DATASET ENTRIES:
+--

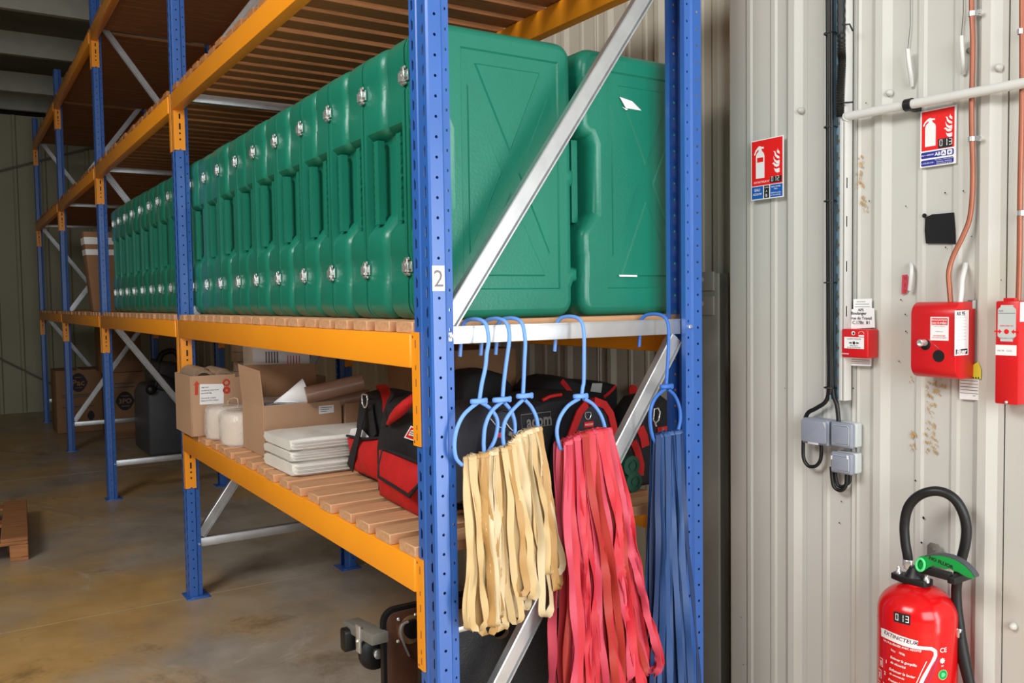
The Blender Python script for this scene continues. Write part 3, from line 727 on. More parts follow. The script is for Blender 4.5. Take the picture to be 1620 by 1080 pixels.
mb=MB(); band_strip(mb,[PY(612,672,.155),PY(608,655,.16),PY(615,635,.17),PY(622,622,.18)],.02,.004); b2.part(mb,'webbing','black',smooth=60)
# bags seen through the end frame
PX=lambda u,v,x:P(u,v,'x',x)
def xdisc(pts,x0,x1): return [(PX(u,v,x0)) for u,v in pts]
def archbag(outline,x0,x1,mt,th,name='body',seg=5):
    o=[(PX(u,v,x1).y,PX(u,v,x1).z) for u,v in outline]
    o=[(min(a,1.205),max(c,D1)) for a,c in o]
    cy=sum(a for a,c in o)/len(o); cz=sum(c for a,c in o)/len(o); rings=[]
    for f,s in ((0,.75),(.05,.92),(.15,1),(.5,1.02),(.85,1),(.95,.94),(1,.86)):
        rings.append([(x0+(x1-x0)*f,cy+(a-cy)*s,max(D1,cz+(c-cz)*s)) for a,c in o])
    mb=MB(); mb.loft(rings); return th.part(mb,name,mt,smooth=50)
# smooth arch outlines
def arch(u0,u1,vb,vt,n=12,p=2.4,lean=0):
    o=[(u0,vb)]
    for j in range(n+1):
        t=PI-PI*j/n; c,s=math.cos(t),math.sin(t); uc=(u0+u1)/2; w=(u1-u0)/2
        o.append((uc+w*abs(c)**(2/p)*(1 if c>0 else -1)*.98+lean*s,vb-20+(vt-vb+20)*abs(s)**(2/p)))
    o.append((u1,vb)); return o
n3=TH('tool_bag','dark navy arched bag behind the blue hook loops, with small red tag and buckles','bag',(-.3,.25,D1),'bags on the shelf seen through the end frame')
archbag([(728,800),(735,760),(742,735),(752,680),(760,655),(772,643),(800,640),(815,648),(828,680),(842,722),(850,745),(852,800)],-.362,-.13,'navy',n3)
xx=-.128
mb=MB(); mb.add([PX(787,684,xx),PX(793,684,xx),PX(793,692,xx),PX(787,692,xx)],[(0,1,2,3)]); n3.part(mb,'tag','redsign')
mb=MB(); patch(mb,quadgrid(PX(750,745,xx),PX(832,728,xx),PX(828,708,xx),PX(752,724,xx),6,.02,(1,0,0)),0,.01,(1,0,0)); n3.part(mb,'pocket','red_fab',smooth=60)
mb=MB()
for pts in ([(776,662),(784,672),(792,676),(800,675)],[(800,668),(806,676),(811,681)],[(816,690),(820,682),(826,680)],[(812,704),(816,709),(818,704)]): mb.tube([PX(u,v,xx+.008) for u,v in pts],.0016,6)
n3.part(mb,'cord','white',smooth=60)
mb=MB(); mb.tube([PX(u,v,xx+.004) for u,v in ((762,740),(766,690),(775,658),(795,648),(812,652),(824,690),(836,728))],.004,6); n3.part(mb,'piping','black',smooth=60)
mb=MB(); mb.prism([(PX(u,v,xx).y,PX(u,v,xx).z) for u,v in ((803,681),(810,684),(808,690),(801,688))],xx,xx+.012,'x'); mb.prism([(PX(u,v,xx).y,PX(u,v,xx).z) for u,v in ((814,692),(819,693),(816,706),(811,704))],xx,xx+.012,'x'); n3.part(mb,'buckle','greysteel',bevel=.001)
n4=TH('duffel_bag','long black bag with grey block lettering on its end panel','bag',(-.6,.55,D1),'bags on the shelf seen through the end frame')
archbag([(812,790),(814,700),(818,655),(838,640),(862,630),(900,625),(940,624),(958,640),(966,700),(968,780)],-.70,-.42,'black',n4)
xx=-.415
mb=MB(); c=PX(853,668,xx); text(mb,'acom',(xx,c.y,c.z),'x',width=PX(868,668,xx).y-PX(828,668,xx).y,height=.032,m=0,bold=.03,rot=.03)
fr=[(824,656),(871,651),(871,672),(826,678)]
mb.tube([PX(u,v,xx+.001) for u,v in fr],.0016,5,0,closed=True); n4.part(mb,'lettering',['print_grey'])
mb=MB(); mb.tube([PX(u,v,xx) for u,v in ((858,633),(870,627),(888,624))],.006,8); n4.part(mb,'piping','red_fab',smooth=60)
n5=TH('tool_bag','black bag with red arched carry handle and small red badge behind the red bands','bag',(-.4,.6,D1),'bags on the shelf seen through the end frame')
archbag([(890,800),(895,740),(902,700),(912,670),(924,645),(940,634),(955,636),(966,655),(972,700),(976,740),(978,800)],-.41,-.30,'navy',n5)
xx=-.30
mb=MB(); band_strip(mb,[PX(u,v,xx+.006) for u,v in ((901,695),(908,675),(917,652),(928,638),(940,634),(956,640),(966,655),(970,672),(974,690))],.026,.006,(0,1,.4)); n5.part(mb,'carry_handle','red_fab',smooth=60)
mb=MB(); c=PX(931.5,671,xx+.002); mb.box(xx,xx+.003,c.y-.019,c.y+.019,c.z-.009,c.z+.009,0); text(mb,'FACOM',(xx+.0032,c.y,c.z),'x',width=.032,m=1,bold=.02); n5.part(mb,'badge',['redsign','white'])
mb=MB(); dring(mb,PX(930,656,xx+.005),.015,'x'); n5.part(mb,'d_ring','zinc',smooth=60)
n6=TH('rolled_bag','black rolled bag with grey patch and red stripes, lying at the back near the wall','bag',(-.7,.85,D1),'bags on the shelf seen through the end frame')
archbag([(940,780),(862,660),(858,620),(872,602),(895,596),(915,602),(965,605),(1000,608),(1020,625),(1025,680),(1022,760)],-.95,-.715,'black',n6)
xx=-.712
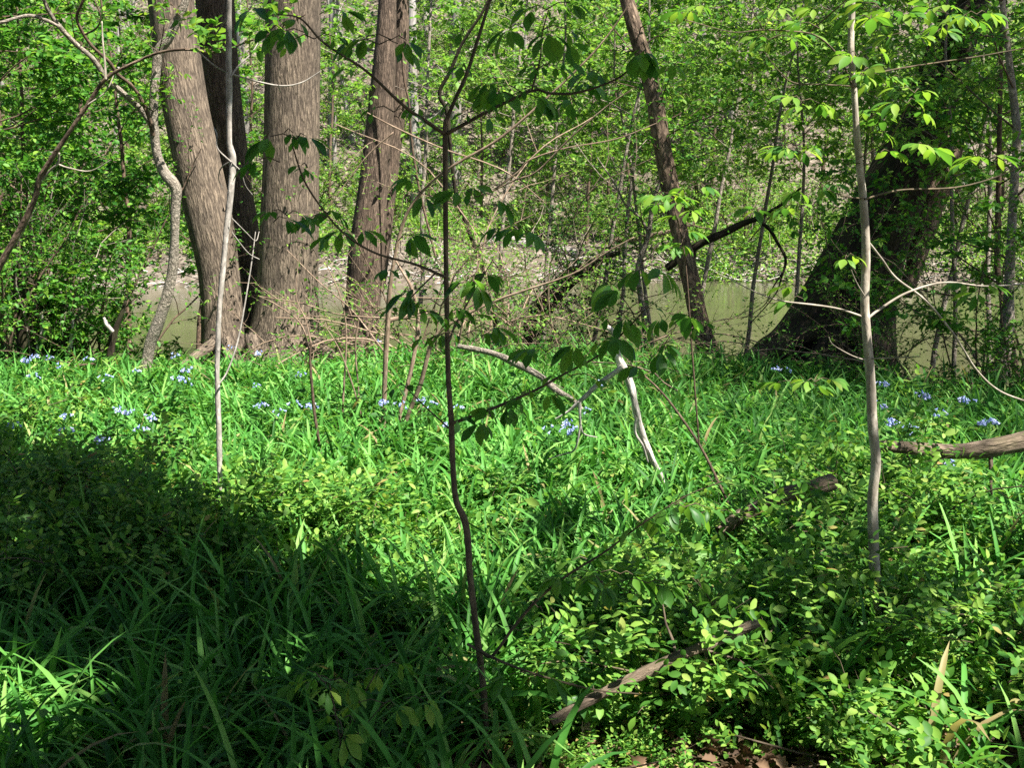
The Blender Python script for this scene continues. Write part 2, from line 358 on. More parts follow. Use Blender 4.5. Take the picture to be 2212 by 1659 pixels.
def leaf_out(rng, mb, nodes, tpl, size, m=0, spread=.9, up=1.0, pair=True, droop=-.15, cull=None):
    P = np.concatenate([a for a, b in nodes]); T = np.concatenate([b for a, b in nodes])
    if cull is not None:
        k = rng.random(len(P)) < cull; P, T = P[k], T[k]
    for sgn in ((1, -1) if pair else (1,)):
        s = np.cross(T, np.array([0, 0, 1.0]) + rng.normal(0, .4, T.shape)); s = norm(s) * sgn
        d = norm(T * rng.uniform(.2, .9, (len(T), 1)) + s * spread + rng.normal(0, .35, T.shape) + np.array([0, 0, droop]))
        nr = norm(np.array([0, 0, up]) + rng.normal(0, .45, T.shape))
        mb.leaves(tpl, P, d, nr, size * rng.uniform(.55, 1.25, len(P)), m, rng.uniform(.8, 1.2, len(P)))

def proto(name, seed, build):
    """a thing at the origin with trunk/stem and crown parts; build(rng, wood, leaf) fills them"""
    rng = np.random.default_rng(seed); wd, lf = MB(), MB()
    mw, ml, pn = build(rng, wd, lf)
    root = bpy.data.objects.new(name, None); COL.objects.link(root); root.empty_display_size = .2
    kids = [wd.build(pn, mw, root, bark=True), lf.build('crown', ml, root, smooth_=True)]
    return root, kids
USED = {}
def put(pr, loc, rz, sc, label=None, cat=None, group=None):
    root, kids = pr
    if root.name not in USED: USED[root.name] = 1; o = root
    else:
        o = root.copy(); COL.objects.link(o)
        for k in kids:
            c = k.copy(); COL.objects.link(c); c.parent = o
    o.location = loc; o.rotation_euler = (0, 0, rz); o.scale = (sc, sc, sc) if np.isscalar(sc) else sc
    return tag(o, label, cat, group)

def shrub_build(mleaf, h=2.6, stems=7, leafsize=.055, tpl=OVAL, wood='twig', cull=None, arch=-.06, wide=.55, r0=.02, gap=.05, kids=(7, 5)):
    def b(rng, wd, lf):
        nodes = []
        Q = dict(max=2, seg=(.22, .16, .12), wob=(.12, .16, .2), trop=(arch, .0, .03), kids=kids, start=(.22, .2), ang=(30, 65), ratio=(.42, .5), leafgap=gap, leaf_from=1)
        for i in range(stems):
            a = rng.random() * 6.28; tl = rng.uniform(.1, wide)
            d = (math.cos(a) * tl, math.sin(a) * tl, 1)
            grow(rng, wd, nodes, (math.cos(a) * .12, math.sin(a) * .12, -.1), d, h * rng.uniform(.65, 1.1), r0 * h / 2.6, 0, Q)
        leaf_out(rng, lf, nodes, tpl, leafsize, cull=cull)
        return M[wood], M[mleaf], 'stem'
    return b
def tree_build(mleaf, h=6.0, r=.06, leafsize=.07, first=.2, kids=16, blen=.36, tpl=OVAL, wood='twig', flat=.55, cull=None, lean=.06, gap=.055):
    def b(rng, wd, lf):
        nodes = []; n = 14
        P, _ = walk(rng, (0, 0, -.2), (rng.normal(0, lean), rng.normal(0, lean), 1), h, n, .06, .03)
        wd.tube(P, np.linspace(r, r * .2, n + 1), 8, lump=.03, rng=rng)
        Q = dict(max=2, seg=(.25, .2, .14), wob=(.1, .13, .18), trop=(.02, -.01, -.02), kids=(7, 6), start=(.2, .15), ang=(30, 60), ratio=(.5, .5), leafgap=gap, flat=flat, leaf_from=1)
        for t in first + (1 - first) * (np.arange(kids) + rng.random(kids)) / kids:
            i = min(int(t * n), n - 1); p = P[i] + (P[i + 1] - P[i]) * (t * n - i); a = rng.random() * 6.28
            d = np.array([math.cos(a), math.sin(a), rng.uniform(.05, .7)])
            grow(rng, wd, nodes, p, d, h * blen * (1.15 - .7 * t) * rng.uniform(.6, 1.2), r * .26 * (1.1 - .7 * t), 0, Q)
        leaf_out(rng, lf, nodes, tpl, leafsize, cull=cull)
        return M[wood], M[mleaf], 'trunk'
    return b
def hill_build(h=17, r=.24, cull=.5):
    def b(rng, wd, lf):
        nodes = []; n = 16
        P, _ = walk(rng, (0, 0, -.4), (rng.normal(0, .05), rng.normal(0, .05), 1), h, n, .03, .03)
        wd.tube(P, r * (np.linspace(1, .25, n + 1) + .35 * np.exp(-np.arange(n + 1) * 1.2)), 10, lump=.04, rng=rng)
        Q = dict(max=2, seg=(.5, .4, .3), wob=(.1, .14, .18), trop=(.04, .0, -.01), kids=(5, 4), start=(.25, .2), ang=(30, 60), ratio=(.45, .5), leafgap=.22, flat=.3, leaf_from=1)
        k = 15
        for t in .16 + .84 * (np.arange(k) + rng.random(k)) / k:
            i = min(int(t * n), n - 1); p = P[i] + (P[i + 1] - P[i]) * (t * n - i); a = rng.random() * 6.28
            grow(rng, wd, nodes, p, (math.cos(a), math.sin(a), rng.uniform(.1, .8)), rng.uniform(1.6, 4.2), r * .2, 0, Q)
        leaf_out(rng, lf, nodes, RHOMB, .16, cull=cull)
        return M['hillb'], M['far'], 'trunk'
    return b

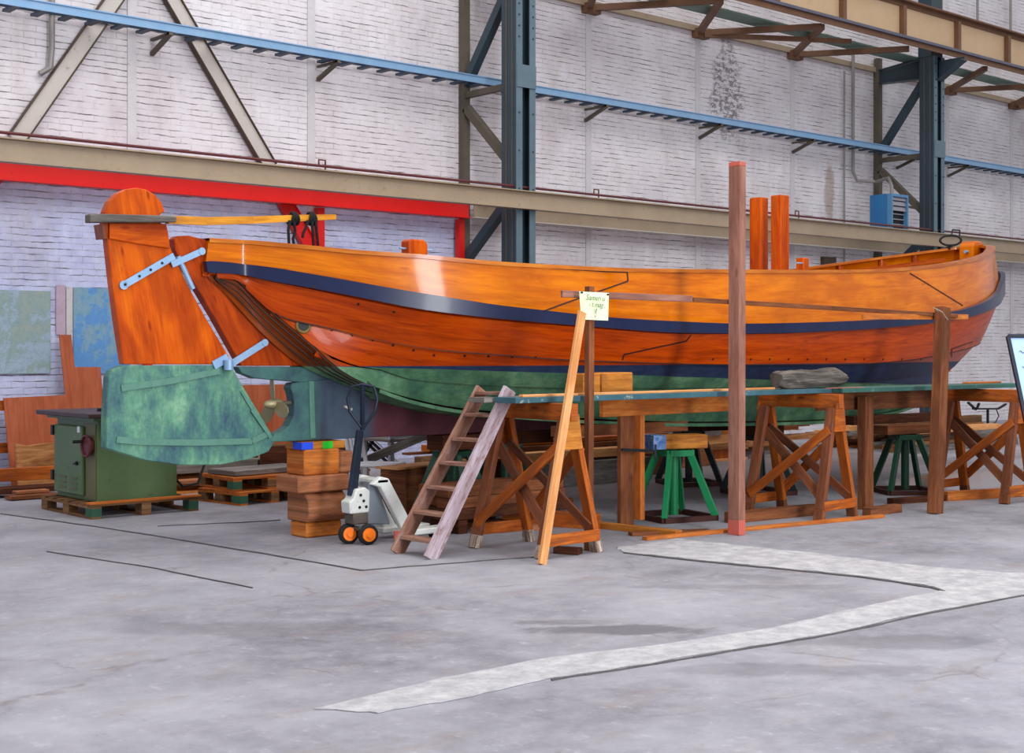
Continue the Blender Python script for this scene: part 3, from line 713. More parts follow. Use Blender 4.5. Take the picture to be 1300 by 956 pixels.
cvS = curve(wS, [(266, 306.5), (310, 308.5), (361.5, 312.3), (458.5, 321.4), (539, 327), (600, 333), (680, 338.5), (775, 343), (850, 344.5), (914, 345), (1032, 345.5), (1120, 344), (1170, 340), (1214, 334.5)], (cs.x, cs.z), (17.4, 3.03))
cvWT = curve(wW, [(262, 332), (323, 337.5), (394, 348), (491, 365.6), (560, 377), (620, 386.6), (683, 394), (775, 403.7), (850, 408), (920, 410.8), (1000, 410), (1088, 407), (1150, 403), (1190, 398), (1222, 391)], (cwt.x, cwt.z), (17.55, 2.72))
cvWB = curve(wW, [(265, 347), (297, 348.5), (361.5, 360), (426, 372), (523, 391.5), (560, 397), (620, 404), (729, 413.5), (868, 423), (938, 423.5), (1057, 420), (1130, 415), (1185, 409), (1220, 403)], (cwb.x, cwb.z), (17.5, 2.45))
c0 = C(262, 348)
CH0 = [(278, 350), (298, 352), (318, 370.5)]
cvL1 = curve(wL1, CH0 + [(345, 394), (362, 403), (388, 409), (426, 417), (491, 432), (560, 443), (620, 448), (714, 455), (788, 458), (930, 461.5), (1076, 461), (1150, 456), (1190, 449.5)], (c0.x, c0.z), (17.2, 1.78))
cvL2 = curve(wL2, CH0 + [(348, 397), (381, 424), (396, 438), (425, 454), (458, 465.5), (481, 469), (523, 482), (620, 489.5), (729, 493), (850, 493), (1000, 490), (1100, 485), (1160, 478)], (c0.x, c0.z), (16.8, 1.42))
cvC = curve(wC, CH0 + [(348, 397), (381, 424), (400, 440), (425, 464), (450, 480), (474.6, 491), (523, 508), (578, 519.7), (649, 527), (751, 534), (830, 537), (908, 537.5), (1054, 534), (1093, 530), (1147, 520)], (c0.x, c0.z), (16.4, 1.17))
rb = [C(x, y) for x, y in ((262, 350), (297, 391), (336, 432), (376, 464), (405, 478), (450, 496), (500, 512), (560, 524))]
cvR = dict(w=wR, z=[(p.x, p.z) for p in rb] + [(9.6, .93), (12, .9), (14.5, .93), (15.6, 1.0), (16.35, 1.15)], u0=rb[0].x, u1=16.35)
bot = []
# strake surfaces (near side); rows outer, inner
def surf(cA, cB, mid=2, bulge=0.0, n=NS, us=None):
    a = sample(cA, n, us); b = sample(cB, n, us); rows = []
    for j in range(mid + 1):
        t = j / mid; row = []
        for p, q in zip(a, b):
            x = p.lerp(q, t); x.y -= bulge * math.sin(math.pi * t); row.append(x)
        rows.append(row)
    return rows
def normals(rows):
    N = []
    for j in range(len(rows)):
        r = []
        for i in range(len(rows[0])):
            du = rows[j][min(i + 1, len(rows[0]) - 1)] - rows[j][max(i - 1, 0)]
            dv = rows[min(j + 1, len(rows) - 1)][i] - rows[max(j - 1, 0)][i]
            n = du.cross(dv)
            if n.length < 1e-9: n = V((0, -1, 0))
            n.normalize()
            if n.y > 0 and abs(n.y) > .05: n = -n
            r.append(n)
        N.append(r)
    return N
def off(rows, d, clampc=True):
    N = normals(rows); out = []
    for R, NN in zip(rows, N):
        o = []
        for p, n in zip(R, NN):
            q = p + n * d
            if q.y > VC - .02: q.y = VC - .02
            o.append(q)
        out.append(o)
    return out
def mir(rows): return [[V((p.x, 2 * VC - p.y, p.z)) for p in r] for r in rows]
bvh_v, bvh_f = [], []
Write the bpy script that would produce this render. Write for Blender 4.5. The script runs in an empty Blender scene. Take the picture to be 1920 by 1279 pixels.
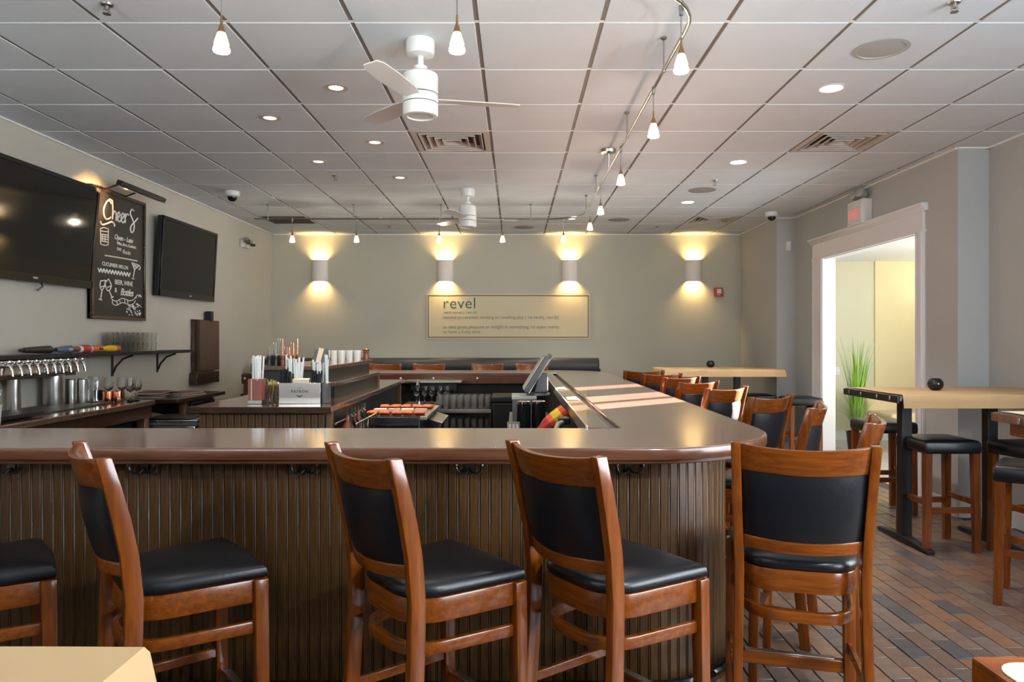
import bpy, bmesh, math, random
from mathutils import Vector, Matrix

random.seed(11)
sc = bpy.context.scene
COL = sc.collection
PI = math.pi

# ------------------------------------------------------------------ camera, world, sun, big lights, exposure
CZ = 1.44                       # eye height
F = 1344.0                      # focal length in pixels of the 1920 px wide frame
cam = bpy.data.cameras.new('camera')
cam.sensor_width = 36.0
cam.lens = 36.0 * F / 1920.0
cam.shift_x = -6.0 / 1920.0
cam.shift_y = -3.5 / 1920.0
cam.clip_start = 0.05
co = bpy.data.objects.new('camera', cam)
co.location = (0, 0, CZ)
co.rotation_euler = (PI / 2, 0, 0)
COL.objects.link(co)
sc.camera = co

sc.view_settings.view_transform = 'Standard'
sc.view_settings.look = 'None'
sc.view_settings.gamma = 1.0
sc.view_settings.use_curve_mapping = False
sc.view_settings.exposure = 0.86
sc.cycles.use_denoising = True
sc.cycles.max_bounces = 12
sc.cycles.diffuse_bounces = 4
sc.cycles.glossy_bounces = 4
sc.cycles.transmission_bounces = 12
sc.cycles.sample_clamp_indirect = 6.0
sc.cycles.caustics_reflective = False
sc.cycles.caustics_refractive = False

w = bpy.data.worlds.new('world')
sc.world = w
w.use_nodes = True
bg = w.node_tree.nodes['Background']
bg.inputs[0].default_value = (0.80, 0.90, 1.0, 1)
bg.inputs[1].default_value = 1.6


def light(name, kind, loc, energy, col=(1, 1, 1), direction=None, **kw):
    l = bpy.data.lights.new(name, kind)
    l.energy = energy
    l.color = col
    for k, v in kw.items():
        setattr(l, k, v)
    o = bpy.data.objects.new(name, l)
    o.location = loc
    if direction is not None:
        o.rotation_euler = Vector(direction).to_track_quat('-Z', 'Y').to_euler()
    COL.objects.link(o)
    return o


# sun low over the hall door
_e = math.radians(10.5)
light('sun', 'SUN', (6, 10, 5), 210.0, (1.0, 0.90, 0.80),
      (-0.77 * math.cos(_e), -0.64 * math.cos(_e), -math.sin(_e)), angle=math.radians(0.5))
# daylight through the window to the right of the viewer
light('daylight_right', 'AREA', (3.74, 0.9, 1.65), 205, (0.82, 0.92, 1.0), (-1, 0.35, 0.08), shape='RECTANGLE', size=4.4, size_y=1.8)
# the photographer's flash on its stand
light('flash', 'POINT', (1.06, 0.85, 1.92), 45, (0.90, 0.97, 1.0), shadow_soft_size=0.04)
light('ceiling_fill', 'AREA', (-2.3, -0.4, 2.0), 50, (0.95, 0.98, 1.0), (-0.15, 0.7, 1), shape='DISK', size=0.8)  # added fill aimed upward to brighten the near ceiling
# added fill for the hall beyond the door, no window behind it
light('hall_fill', 'AREA', (5.75, 6.9, 1.35), 85, (0.97, 0.98, 1.0), (-1, 0.35, 0.75), shape='RECTANGLE', size=2.2, size_y=1.9)


# ------------------------------------------------------------------ materials
def _new(name):
    m = bpy.data.materials.new(name)
    m.use_nodes = True
    nt = m.node_tree
    return m, nt, nt.nodes['Principled BSDF']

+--

REQUIREMENT: Give the count of lines holding the word "Take", with no other words.

SOLUTION TO THIS TASK: 4